When it opened in 1916, the Hell Gate Bridge (more properly titled the New York Connecting Railroad Bridge) was the longest, heaviest, strongest steel arch bridge in the world and the only four-track long-span railroad bridge ever built. Its stunning profile combines the slightly reversed curve of its upper arc with granite-faced Roman arch towers.
Stretching from the Sunnyside Railroad Yards in Queens across the turbulent confluence of the Harlem and East Rivers and Long Island Sound known as Hell Gate, to Ward's Island, on across the Little Hell Gate to Randalls Island and then over the Bronx Kill to The Bronx, the bridge was built to complete the linkage of the New York, New Haven, and Hartford Railroad system with the Pennsylvania Railroad system via the Pennsylvania Railroad tunnel under the Hudson River. Together, tunnel and bridge created an all-rail route over the Bronx Kill to The Bronx and replaced the time-consuming and expensive water link for New York and New England bound passengers and freight from the south.

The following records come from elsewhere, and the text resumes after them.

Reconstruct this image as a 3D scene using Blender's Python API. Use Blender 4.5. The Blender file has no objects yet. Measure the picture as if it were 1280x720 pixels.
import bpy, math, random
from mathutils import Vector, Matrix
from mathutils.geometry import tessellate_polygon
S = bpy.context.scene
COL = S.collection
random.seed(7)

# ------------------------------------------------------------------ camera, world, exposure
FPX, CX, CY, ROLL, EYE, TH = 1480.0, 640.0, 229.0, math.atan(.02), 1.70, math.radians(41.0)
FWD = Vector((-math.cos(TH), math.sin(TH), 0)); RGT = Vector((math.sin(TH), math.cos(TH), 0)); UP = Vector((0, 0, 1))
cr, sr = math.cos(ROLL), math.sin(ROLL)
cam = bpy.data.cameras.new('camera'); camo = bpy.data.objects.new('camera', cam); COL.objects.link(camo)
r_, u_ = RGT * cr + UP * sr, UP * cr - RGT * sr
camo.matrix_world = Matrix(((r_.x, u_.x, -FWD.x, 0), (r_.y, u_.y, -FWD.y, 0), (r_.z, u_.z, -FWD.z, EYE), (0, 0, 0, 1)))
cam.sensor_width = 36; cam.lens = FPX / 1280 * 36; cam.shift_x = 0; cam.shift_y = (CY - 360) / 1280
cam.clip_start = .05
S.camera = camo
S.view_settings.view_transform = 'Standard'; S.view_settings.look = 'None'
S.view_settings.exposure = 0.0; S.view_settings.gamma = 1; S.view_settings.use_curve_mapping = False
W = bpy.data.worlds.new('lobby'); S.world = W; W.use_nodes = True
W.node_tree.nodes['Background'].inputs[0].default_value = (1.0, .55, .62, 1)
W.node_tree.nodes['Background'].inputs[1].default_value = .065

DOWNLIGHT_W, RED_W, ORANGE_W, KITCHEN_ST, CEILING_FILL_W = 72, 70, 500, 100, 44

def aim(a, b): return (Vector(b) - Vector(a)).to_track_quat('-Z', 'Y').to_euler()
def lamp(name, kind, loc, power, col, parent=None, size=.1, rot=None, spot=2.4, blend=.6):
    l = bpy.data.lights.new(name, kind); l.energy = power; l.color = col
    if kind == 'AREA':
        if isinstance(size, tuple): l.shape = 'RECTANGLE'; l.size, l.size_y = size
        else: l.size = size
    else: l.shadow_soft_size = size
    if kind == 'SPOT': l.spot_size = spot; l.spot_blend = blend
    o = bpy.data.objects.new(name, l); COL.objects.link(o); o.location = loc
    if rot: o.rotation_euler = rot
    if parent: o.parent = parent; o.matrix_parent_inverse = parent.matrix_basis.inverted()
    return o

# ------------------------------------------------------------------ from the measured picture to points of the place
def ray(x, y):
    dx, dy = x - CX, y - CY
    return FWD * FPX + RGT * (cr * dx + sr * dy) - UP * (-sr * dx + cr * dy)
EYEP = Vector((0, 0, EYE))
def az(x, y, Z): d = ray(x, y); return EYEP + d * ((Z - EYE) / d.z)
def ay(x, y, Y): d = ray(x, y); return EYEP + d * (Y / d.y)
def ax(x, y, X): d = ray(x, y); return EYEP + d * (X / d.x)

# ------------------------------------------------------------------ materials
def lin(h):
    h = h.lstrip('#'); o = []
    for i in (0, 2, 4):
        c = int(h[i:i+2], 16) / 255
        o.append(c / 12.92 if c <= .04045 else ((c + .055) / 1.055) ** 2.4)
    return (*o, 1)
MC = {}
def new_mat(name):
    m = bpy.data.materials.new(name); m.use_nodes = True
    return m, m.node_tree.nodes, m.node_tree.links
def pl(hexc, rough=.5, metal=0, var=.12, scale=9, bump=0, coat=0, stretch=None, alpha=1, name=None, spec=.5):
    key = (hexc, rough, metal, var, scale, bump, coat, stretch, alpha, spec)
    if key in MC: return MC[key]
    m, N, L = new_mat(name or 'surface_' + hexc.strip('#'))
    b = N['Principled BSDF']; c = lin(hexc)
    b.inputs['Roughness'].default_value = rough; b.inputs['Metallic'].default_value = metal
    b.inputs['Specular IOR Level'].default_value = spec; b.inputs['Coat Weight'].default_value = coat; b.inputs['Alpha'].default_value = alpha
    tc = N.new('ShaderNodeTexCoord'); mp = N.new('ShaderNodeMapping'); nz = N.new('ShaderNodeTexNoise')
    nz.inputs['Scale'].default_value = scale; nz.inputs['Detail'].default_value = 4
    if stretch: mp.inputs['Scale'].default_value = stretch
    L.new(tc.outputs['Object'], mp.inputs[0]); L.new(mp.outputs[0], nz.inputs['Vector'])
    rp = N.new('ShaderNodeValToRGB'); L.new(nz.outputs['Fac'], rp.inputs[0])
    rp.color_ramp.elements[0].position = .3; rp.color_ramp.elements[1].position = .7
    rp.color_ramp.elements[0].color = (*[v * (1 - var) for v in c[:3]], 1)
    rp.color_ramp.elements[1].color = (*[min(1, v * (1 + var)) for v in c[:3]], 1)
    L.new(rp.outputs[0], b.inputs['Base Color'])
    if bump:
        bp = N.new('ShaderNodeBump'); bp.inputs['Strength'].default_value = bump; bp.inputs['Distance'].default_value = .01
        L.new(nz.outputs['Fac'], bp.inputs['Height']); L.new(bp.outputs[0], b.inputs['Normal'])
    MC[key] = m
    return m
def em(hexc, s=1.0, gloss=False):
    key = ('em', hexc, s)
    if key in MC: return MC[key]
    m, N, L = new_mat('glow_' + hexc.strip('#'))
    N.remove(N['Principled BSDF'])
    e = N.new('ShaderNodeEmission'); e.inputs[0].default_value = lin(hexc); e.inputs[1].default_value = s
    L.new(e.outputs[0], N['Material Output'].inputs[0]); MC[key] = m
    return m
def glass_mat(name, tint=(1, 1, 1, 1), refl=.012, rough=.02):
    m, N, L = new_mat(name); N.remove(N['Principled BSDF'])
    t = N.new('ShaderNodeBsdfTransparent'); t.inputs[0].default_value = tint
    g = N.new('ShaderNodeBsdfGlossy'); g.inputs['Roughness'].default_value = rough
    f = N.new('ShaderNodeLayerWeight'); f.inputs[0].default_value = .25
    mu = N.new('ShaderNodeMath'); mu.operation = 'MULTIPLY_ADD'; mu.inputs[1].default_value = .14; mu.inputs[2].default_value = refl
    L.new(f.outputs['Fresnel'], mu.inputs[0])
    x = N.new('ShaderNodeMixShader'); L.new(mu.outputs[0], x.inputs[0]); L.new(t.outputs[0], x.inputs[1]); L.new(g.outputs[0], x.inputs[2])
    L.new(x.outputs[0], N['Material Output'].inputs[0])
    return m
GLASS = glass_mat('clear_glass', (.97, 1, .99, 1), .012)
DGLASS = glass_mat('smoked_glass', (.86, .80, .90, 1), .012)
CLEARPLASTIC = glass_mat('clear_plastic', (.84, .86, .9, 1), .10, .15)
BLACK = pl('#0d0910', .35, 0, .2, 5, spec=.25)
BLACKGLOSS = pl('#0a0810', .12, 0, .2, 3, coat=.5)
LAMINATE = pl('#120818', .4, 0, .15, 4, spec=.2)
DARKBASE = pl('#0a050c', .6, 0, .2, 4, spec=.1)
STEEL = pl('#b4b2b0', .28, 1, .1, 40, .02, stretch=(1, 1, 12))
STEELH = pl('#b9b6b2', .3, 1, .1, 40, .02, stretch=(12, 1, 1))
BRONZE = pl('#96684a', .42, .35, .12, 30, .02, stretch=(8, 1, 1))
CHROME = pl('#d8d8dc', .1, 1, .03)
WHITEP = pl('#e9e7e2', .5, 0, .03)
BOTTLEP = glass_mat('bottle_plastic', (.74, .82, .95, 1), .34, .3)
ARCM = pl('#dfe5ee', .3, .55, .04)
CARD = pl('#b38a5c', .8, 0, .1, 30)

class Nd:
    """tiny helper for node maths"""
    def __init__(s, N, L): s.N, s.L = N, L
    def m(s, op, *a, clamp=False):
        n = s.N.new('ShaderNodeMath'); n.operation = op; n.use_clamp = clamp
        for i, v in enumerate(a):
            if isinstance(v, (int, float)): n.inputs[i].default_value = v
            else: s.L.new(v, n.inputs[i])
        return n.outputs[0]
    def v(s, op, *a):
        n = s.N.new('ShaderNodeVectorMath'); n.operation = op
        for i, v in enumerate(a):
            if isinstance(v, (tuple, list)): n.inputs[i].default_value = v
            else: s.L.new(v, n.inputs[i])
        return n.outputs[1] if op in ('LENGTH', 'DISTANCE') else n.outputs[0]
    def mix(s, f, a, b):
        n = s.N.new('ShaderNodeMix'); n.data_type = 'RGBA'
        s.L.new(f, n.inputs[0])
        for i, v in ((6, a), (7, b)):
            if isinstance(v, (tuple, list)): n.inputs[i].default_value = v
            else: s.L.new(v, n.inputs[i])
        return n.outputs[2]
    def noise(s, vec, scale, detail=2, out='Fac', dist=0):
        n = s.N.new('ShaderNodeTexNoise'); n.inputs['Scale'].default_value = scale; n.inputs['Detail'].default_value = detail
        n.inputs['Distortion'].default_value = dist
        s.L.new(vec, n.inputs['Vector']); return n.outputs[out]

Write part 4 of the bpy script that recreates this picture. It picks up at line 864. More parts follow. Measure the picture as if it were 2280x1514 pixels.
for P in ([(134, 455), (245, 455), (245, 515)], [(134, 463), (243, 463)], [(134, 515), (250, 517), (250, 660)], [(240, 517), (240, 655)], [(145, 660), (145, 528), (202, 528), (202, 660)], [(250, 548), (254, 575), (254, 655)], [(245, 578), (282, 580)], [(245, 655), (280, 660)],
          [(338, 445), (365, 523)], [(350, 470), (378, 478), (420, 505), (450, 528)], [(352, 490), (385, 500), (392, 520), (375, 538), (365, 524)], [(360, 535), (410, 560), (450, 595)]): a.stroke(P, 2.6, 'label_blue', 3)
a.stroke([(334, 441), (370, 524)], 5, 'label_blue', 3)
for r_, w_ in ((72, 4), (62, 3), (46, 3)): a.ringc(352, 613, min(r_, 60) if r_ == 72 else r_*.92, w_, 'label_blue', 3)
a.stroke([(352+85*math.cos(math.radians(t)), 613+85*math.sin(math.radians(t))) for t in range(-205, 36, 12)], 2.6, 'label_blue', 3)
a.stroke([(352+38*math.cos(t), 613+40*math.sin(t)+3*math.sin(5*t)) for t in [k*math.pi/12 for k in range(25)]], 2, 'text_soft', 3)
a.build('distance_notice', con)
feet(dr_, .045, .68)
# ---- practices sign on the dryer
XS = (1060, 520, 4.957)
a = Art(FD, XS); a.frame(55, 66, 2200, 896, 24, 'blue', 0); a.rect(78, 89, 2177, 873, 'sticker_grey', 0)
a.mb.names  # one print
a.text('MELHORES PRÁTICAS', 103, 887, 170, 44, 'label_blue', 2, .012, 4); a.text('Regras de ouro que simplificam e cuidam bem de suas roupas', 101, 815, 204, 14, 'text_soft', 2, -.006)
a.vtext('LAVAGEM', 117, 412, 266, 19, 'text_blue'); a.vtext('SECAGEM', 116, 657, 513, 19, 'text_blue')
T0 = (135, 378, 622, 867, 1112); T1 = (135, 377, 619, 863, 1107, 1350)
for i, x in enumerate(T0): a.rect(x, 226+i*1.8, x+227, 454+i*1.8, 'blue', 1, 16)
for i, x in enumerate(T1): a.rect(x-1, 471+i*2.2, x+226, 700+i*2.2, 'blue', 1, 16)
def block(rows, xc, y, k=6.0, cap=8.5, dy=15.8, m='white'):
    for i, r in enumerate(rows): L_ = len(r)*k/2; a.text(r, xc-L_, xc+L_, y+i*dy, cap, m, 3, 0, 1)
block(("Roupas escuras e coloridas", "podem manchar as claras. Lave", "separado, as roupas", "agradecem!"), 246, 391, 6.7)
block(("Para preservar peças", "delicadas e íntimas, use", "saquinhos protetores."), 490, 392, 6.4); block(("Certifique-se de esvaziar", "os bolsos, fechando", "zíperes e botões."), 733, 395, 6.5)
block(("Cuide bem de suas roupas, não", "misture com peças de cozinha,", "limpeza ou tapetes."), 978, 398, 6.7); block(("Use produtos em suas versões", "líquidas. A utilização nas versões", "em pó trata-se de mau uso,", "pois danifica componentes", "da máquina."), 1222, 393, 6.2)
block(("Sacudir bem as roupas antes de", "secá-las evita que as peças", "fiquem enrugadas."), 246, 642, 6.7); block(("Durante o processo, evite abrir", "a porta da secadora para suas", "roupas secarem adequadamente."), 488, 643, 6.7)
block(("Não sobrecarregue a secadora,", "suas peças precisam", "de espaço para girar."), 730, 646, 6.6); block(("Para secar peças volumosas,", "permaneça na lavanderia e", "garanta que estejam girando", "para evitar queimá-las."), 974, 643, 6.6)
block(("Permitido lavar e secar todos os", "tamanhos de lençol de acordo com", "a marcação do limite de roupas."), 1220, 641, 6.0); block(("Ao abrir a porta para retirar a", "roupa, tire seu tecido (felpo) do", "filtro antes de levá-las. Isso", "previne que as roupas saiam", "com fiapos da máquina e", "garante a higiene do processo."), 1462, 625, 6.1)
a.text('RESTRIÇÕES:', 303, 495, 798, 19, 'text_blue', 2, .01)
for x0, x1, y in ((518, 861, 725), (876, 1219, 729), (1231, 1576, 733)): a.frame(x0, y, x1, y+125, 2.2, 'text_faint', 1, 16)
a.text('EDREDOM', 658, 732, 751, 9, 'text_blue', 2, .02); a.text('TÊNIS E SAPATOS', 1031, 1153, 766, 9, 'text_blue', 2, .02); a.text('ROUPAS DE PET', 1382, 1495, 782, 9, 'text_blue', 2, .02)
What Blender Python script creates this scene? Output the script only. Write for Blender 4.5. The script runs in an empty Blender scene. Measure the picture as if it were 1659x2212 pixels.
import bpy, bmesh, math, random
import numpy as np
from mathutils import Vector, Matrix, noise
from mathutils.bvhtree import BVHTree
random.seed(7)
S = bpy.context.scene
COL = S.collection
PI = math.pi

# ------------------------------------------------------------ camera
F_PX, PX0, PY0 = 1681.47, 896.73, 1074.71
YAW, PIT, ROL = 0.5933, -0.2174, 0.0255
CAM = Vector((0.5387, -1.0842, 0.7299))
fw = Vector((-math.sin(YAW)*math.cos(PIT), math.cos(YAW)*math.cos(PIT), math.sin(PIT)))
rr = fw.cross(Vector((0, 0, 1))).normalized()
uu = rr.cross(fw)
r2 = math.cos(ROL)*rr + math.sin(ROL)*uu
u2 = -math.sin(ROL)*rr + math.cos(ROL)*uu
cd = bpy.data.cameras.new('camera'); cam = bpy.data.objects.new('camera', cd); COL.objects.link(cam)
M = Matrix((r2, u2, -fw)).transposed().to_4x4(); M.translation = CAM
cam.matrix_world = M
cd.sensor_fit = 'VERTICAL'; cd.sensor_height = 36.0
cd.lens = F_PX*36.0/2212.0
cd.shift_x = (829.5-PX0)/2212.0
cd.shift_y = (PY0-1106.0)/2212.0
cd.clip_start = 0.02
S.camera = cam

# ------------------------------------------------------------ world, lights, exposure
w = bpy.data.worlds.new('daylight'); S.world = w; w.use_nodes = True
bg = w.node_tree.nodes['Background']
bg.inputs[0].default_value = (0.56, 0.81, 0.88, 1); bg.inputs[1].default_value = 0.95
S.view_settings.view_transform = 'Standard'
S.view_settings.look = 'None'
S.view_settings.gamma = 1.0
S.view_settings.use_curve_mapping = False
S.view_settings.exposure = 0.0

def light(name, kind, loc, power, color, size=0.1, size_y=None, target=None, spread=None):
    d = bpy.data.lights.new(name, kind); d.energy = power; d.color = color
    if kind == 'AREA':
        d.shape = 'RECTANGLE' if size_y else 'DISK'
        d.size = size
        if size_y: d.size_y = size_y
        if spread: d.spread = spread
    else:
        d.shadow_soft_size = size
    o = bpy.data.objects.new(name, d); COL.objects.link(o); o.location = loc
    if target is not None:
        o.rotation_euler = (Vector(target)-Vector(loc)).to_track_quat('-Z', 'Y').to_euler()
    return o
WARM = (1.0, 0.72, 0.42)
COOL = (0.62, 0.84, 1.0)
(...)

The Hell Gate bridge marks the apogee of American railroad power and prosperity.
In the 17th and 18th centuries, the neighborhood that took its name from Hell Gate had been a pastoral area of summer homes and farms, but by 1912, when work began on the Hell Gate bridge, the river's edge had begun its conversion to an industrial area. Today the area is a mix of residential and commercial usage.